Charts that show one line heading for a clear upward trend and another line crossing over and plunging to a clear negative trend always make for great cocktail hour conversation. And Lipper's chart of the week shows that despite the fact that large-cap funds are up 30 percent since April 2009 (the green line), these funds have seen their 28th straight month of net outflows as of September (red line). Investors have redeemed $169.9 billion from large-cap funds for the period shown.
Personally, I believe this dramatic shift is a matter of scared investors running for the hills. Lipper also acknowledges this possibility. The last two years have been characterized by slow growth and now extreme stock market volatility. They're confused. Who can blame them?

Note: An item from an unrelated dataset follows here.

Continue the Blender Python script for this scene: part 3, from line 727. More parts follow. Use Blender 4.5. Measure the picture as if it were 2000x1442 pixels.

Tom Roseen, head of research services at Lipper, on the other hand, has a different perspective:
We at Lipper don’t think this is a vote against large-cap funds per se but is instead a reallocation from an old core-and-satellite investment strategy using large-cap issues for the main focus of portfolios. The outflows could have resulted from investors being badly burned by some of the large-cap names after the recent financial services debacle or by the problems with the big-three automakers. But, looking at the allocation trends over the years, it appears investors are just broadening their investment choices. At the end of 1979 the average large-cap fund accounted for 59% of investors’ equity fund allocation, while as of September 30, 2011, the allocation to large-cap funds had declined to 19% of U.S. investors’ equity allocation. So, while we have not seen a monthly net inflow into large-cap funds since May 2009, we have seen net inflows into Lipper’s World Equity Funds and Mixed-Asset Funds macro-classifications, which both have become a significant portion of the average U.S. investor’s equity allocation scheme.